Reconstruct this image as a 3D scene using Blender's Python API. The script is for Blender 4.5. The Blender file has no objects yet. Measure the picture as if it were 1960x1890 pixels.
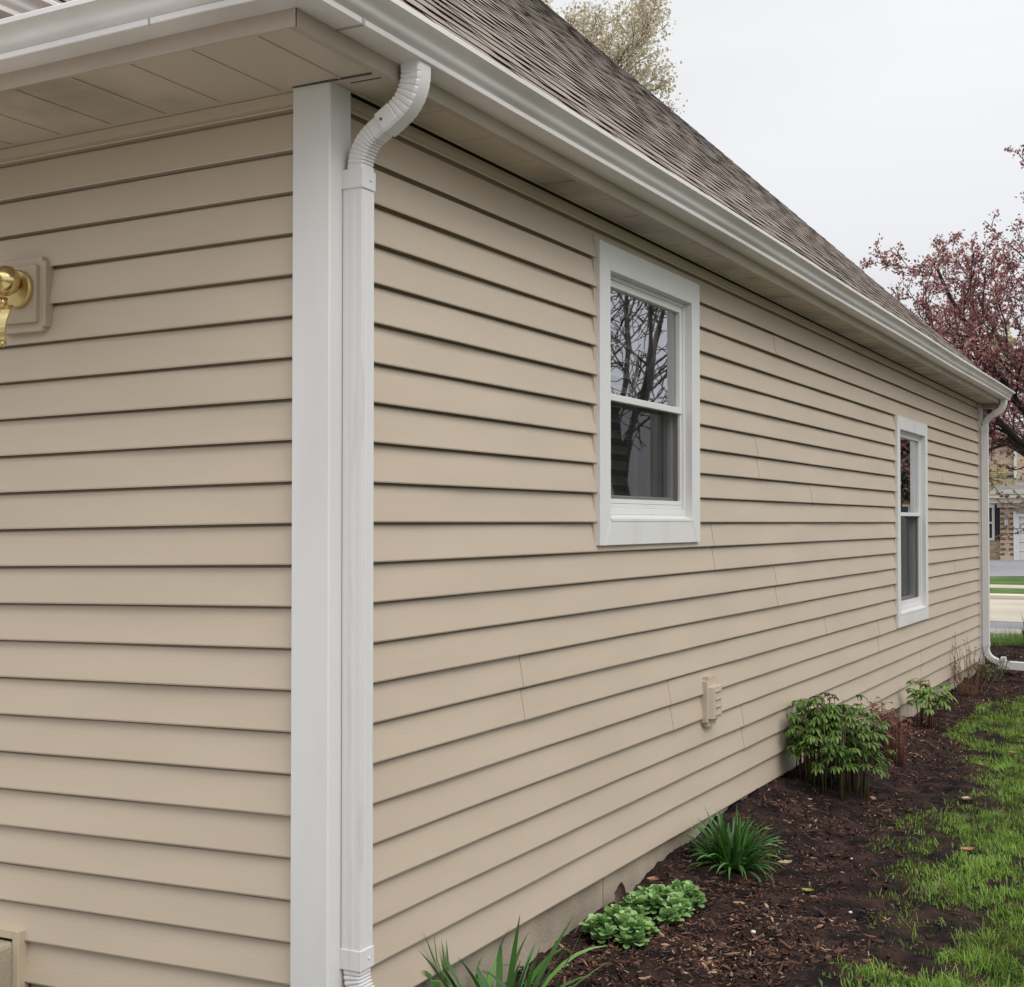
import bpy, math, random
import numpy as np
from mathutils import Vector, Matrix
R = math.radians
random.seed(7)
scene = bpy.context.scene
COL = scene.collection

# ------------------------------------------------------------------ camera
CAM = Vector((2.144, -3.071, 1.543))
AZ = math.atan2(1355, 2630)            # left of +Y
PITCH = math.atan2(55, 2630)
cam = bpy.data.cameras.new('camera')
cam.sensor_width = 36.0
cam.lens = 2630 / 1960 * 36
cam.clip_start = 0.05
cam.clip_end = 3000
camo = bpy.data.objects.new('camera', cam)
COL.objects.link(camo)
camo.location = CAM
camo.rotation_euler = (math.pi / 2 + PITCH, 0, AZ)
scene.camera = camo

# ------------------------------------------------------------------ sky, sun, exposure
SUN_EL, SUN_AZ = 48, 114               # azimuth clockwise from +Y
world = bpy.data.worlds.new('World')
scene.world = world
world.use_nodes = True
wn, wl = world.node_tree.nodes, world.node_tree.links
for n in list(wn): wn.remove(n)
out = wn.new('ShaderNodeOutputWorld')
sky = wn.new('ShaderNodeTexSky')
sky.sky_type = 'NISHITA'; sky.sun_disc = False
sky.sun_elevation = R(SUN_EL); sky.sun_rotation = R(SUN_AZ)
sky.dust_density = 4.0; sky.air_density = 1.0
bg1 = wn.new('ShaderNodeBackground'); bg1.inputs[1].default_value = 0.08
wl.new(sky.outputs[0], bg1.inputs[0])
# cloud cover: the overcast sky grows brighter from the horizon to overhead
tc = wn.new('ShaderNodeTexCoord')
sep = wn.new('ShaderNodeSeparateXYZ'); wl.new(tc.outputs['Generated'], sep.inputs[0])
ramp = wn.new('ShaderNodeValToRGB')
el = ramp.color_ramp.elements
el[0].position = 0.0; el[0].color = (0.74, 0.755, 0.78, 1)
el[1].position = 1.0; el[1].color = (1.9, 1.92, 1.95, 1)
e2 = el.new(0.12); e2.color = (0.77, 0.785, 0.81, 1)
e3 = el.new(0.40); e3.color = (0.95, 0.955, 0.965, 1)
e4 = el.new(0.62); e4.color = (1.55, 1.57, 1.60, 1)
wl.new(sep.outputs['Z'], ramp.inputs[0])
cn = wn.new('ShaderNodeTexNoise'); cn.inputs['Scale'].default_value = 1.7; cn.inputs['Detail'].default_value = 4
mp = wn.new('ShaderNodeMapping'); mp.inputs['Scale'].default_value = (1, 1, 2.6)
wl.new(tc.outputs['Generated'], mp.inputs[0]); wl.new(mp.outputs[0], cn.inputs['Vector'])
mr = wn.new('ShaderNodeMapRange'); mr.inputs[1].default_value = 0.3; mr.inputs[2].default_value = 0.7
mr.inputs[3].default_value = 0.88; mr.inputs[4].default_value = 1.10
wl.new(cn.outputs[0], mr.inputs[0])
mul = wn.new('ShaderNodeVectorMath'); mul.operation = 'SCALE'
wl.new(ramp.outputs[0], mul.inputs[0]); wl.new(mr.outputs[0], mul.inputs['Scale'])
bg2 = wn.new('ShaderNodeBackground'); bg2.inputs[1].default_value = 1.0
wl.new(mul.outputs[0], bg2.inputs[0])
mix = wn.new('ShaderNodeMixShader'); mix.inputs[0].default_value = 0.93
wl.new(bg1.outputs[0], mix.inputs[1]); wl.new(bg2.outputs[0], mix.inputs[2])
wl.new(mix.outputs[0], out.inputs[0])

sun = bpy.data.lights.new('sun', 'SUN')
sun.energy = 1.45; sun.angle = R(35); sun.color = (1.0, 0.955, 0.90)
suno = bpy.data.objects.new('sun', sun); COL.objects.link(suno)
sd = Vector((math.sin(R(SUN_AZ)) * math.cos(R(SUN_EL)), math.cos(R(SUN_AZ)) * math.cos(R(SUN_EL)), math.sin(R(SUN_EL))))
suno.rotation_euler = sd.to_track_quat('Z', 'Y').to_euler()

scene.view_settings.view_transform = 'Standard'
scene.view_settings.look = 'None'
scene.view_settings.exposure = 0.0
scene.view_settings.gamma = 1.0

# ------------------------------------------------------------------ helpers
class MB:
    """collects faces, with a material slot and a per-face colour"""
    def __init__(s): s.v = []; s.f = []; s.m = []; s.c = []
    def face(s, pts, m=0, c=1.0):
        n = len(s.v); s.v.extend(pts); s.f.append(tuple(range(n, n + len(pts)))); s.m.append(m); s.c.append(c)
    def mesh(s, verts, faces, m=0, c=1.0):
        n = len(s.v); s.v.extend(verts)
        for f in faces: s.f.append(tuple(i + n for i in f)); s.m.append(m); s.c.append(c)
    def box(s, a, b, m=0, c=1.0):
        x0, y0, z0 = a; x1, y1, z1 = b
        v = [(x0,y0,z0),(x1,y0,z0),(x1,y1,z0),(x0,y1,z0),(x0,y0,z1),(x1,y0,z1),(x1,y1,z1),(x0,y1,z1)]
        s.mesh(v, [(0,3,2,1),(4,5,6,7),(0,1,5,4),(1,2,6,5),(2,3,7,6),(3,0,4,7)], m, c)
    def tube(s, pts, rad, n=6, m=0, c=1.0, cap=True):
        pts = [Vector(p) for p in pts]
        if not hasattr(rad, '__len__'): rad = [rad] * len(pts)
        base = len(s.v); u = None
        for i, p in enumerate(pts):
            t = (pts[min(i+1, len(pts)-1)] - pts[max(i-1, 0)]).normalized()
            if u is None:
                u = t.orthogonal().normalized()
            else:
                u = (u - t * u.dot(t))
                u = u.normalized() if u.length > 1e-6 else t.orthogonal().normalized()
            w = t.cross(u)
            for k in range(n):
                a = 2 * math.pi * k / n
                s.v.append(tuple(p + (u * math.cos(a) + w * math.sin(a)) * rad[i]))
        for i in range(len(pts) - 1):
            for k in range(n):
                a = base + i*n + k; b = base + i*n + (k+1) % n
                s.f.append((a, b, b+n, a+n)); s.m.append(m); s.c.append(c)
        if cap:
            s.f.append(tuple(base + k for k in reversed(range(n)))); s.m.append(m); s.c.append(c)
            e = base + (len(pts)-1)*n
            s.f.append(tuple(e + k for k in range(n))); s.m.append(m); s.c.append(c)
    def lathe(s, prof, org, axis='Z', n=20, m=0, c=1.0):
        base = len(s.v)
        for r, h in prof:
            for k in range(n):
                a = 2*math.pi*k/n; x, y = r*math.cos(a), r*math.sin(a)
                if axis == 'Z': p = (x, y, h)
                elif axis == 'Y': p = (x, h, -y)
                else: p = (h, x, y)
                s.v.append((org[0]+p[0], org[1]+p[1], org[2]+p[2]))
        for i in range(len(prof)-1):
            for k in range(n):
                a = base+i*n+k; b = base+i*n+(k+1) % n
                s.f.append((a, b, b+n, a+n)); s.m.append(m); s.c.append(c)
        s.f.append(tuple(base+k for k in reversed(range(n)))); s.m.append(m); s.c.append(c)
        e = base+(len(prof)-1)*n
        s.f.append(tuple(e+k for k in range(n))); s.m.append(m); s.c.append(c)
    def extrude_y(s, prof, y0, y1, m=0, c=1.0, closed=True, fn=None):
        """profile of (x, z) swept along y"""
        n = len(prof); base = len(s.v)
        for y in (y0, y1):
            for (x, z) in prof:
                s.v.append((x, y, z) if fn is None else fn(x, y, z))
        for k in range(n if closed else n-1):
            a = base+k; b = base+(k+1) % n
            s.f.append((a, b, b+n, a+n)); s.m.append(m); s.c.append(c)
    def build(s, name, mats, parent=None, smooth=False, color=False, bevel=0.0):
        me = bpy.data.meshes.new(name)
        me.from_pydata(s.v, [], s.f)
        if not isinstance(mats, (list, tuple)): mats = [mats]
        for m_ in mats: me.materials.append(m_)
        if len(mats) > 1: me.polygons.foreach_set('material_index', np.array(s.m, dtype=np.int32))
        if color:
            at = me.attributes.new('tint', 'FLOAT', 'FACE')
            at.data.foreach_set('value', np.array(s.c, dtype=np.float32))
        if smooth: me.polygons.foreach_set('use_smooth', np.ones(len(s.f), dtype=bool))
        me.update()
        o = bpy.data.objects.new(name, me); COL.objects.link(o)
        if parent is not None: o.parent = parent
        if bevel:
            bv = o.modifiers.new('bevel', 'BEVEL'); bv.width = bevel; bv.segments = 2
            bv.limit_method = 'ANGLE'; bv.angle_limit = R(40)
        return o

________

▶ _TASK REQUIREMENTS_: Restate, line by line and word for word, everything from the top of the material through the line that contains "scene.camera = camo". Leave pictures out.

▶ _FINAL RESULT_:
Reconstruct this image as a 3D scene using Blender's Python API. The script is for Blender 4.5. The Blender file has no objects yet. Measure the picture as if it were 1960x1890 pixels.
import bpy, math, random
import numpy as np
from mathutils import Vector, Matrix
R = math.radians
random.seed(7)
scene = bpy.context.scene
COL = scene.collection

# ------------------------------------------------------------------ camera
CAM = Vector((2.144, -3.071, 1.543))
AZ = math.atan2(1355, 2630)            # left of +Y
PITCH = math.atan2(55, 2630)
cam = bpy.data.cameras.new('camera')
cam.sensor_width = 36.0
cam.lens = 2630 / 1960 * 36
cam.clip_start = 0.05
cam.clip_end = 3000
camo = bpy.data.objects.new('camera', cam)
COL.objects.link(camo)
camo.location = CAM
camo.rotation_euler = (math.pi / 2 + PITCH, 0, AZ)
scene.camera = camo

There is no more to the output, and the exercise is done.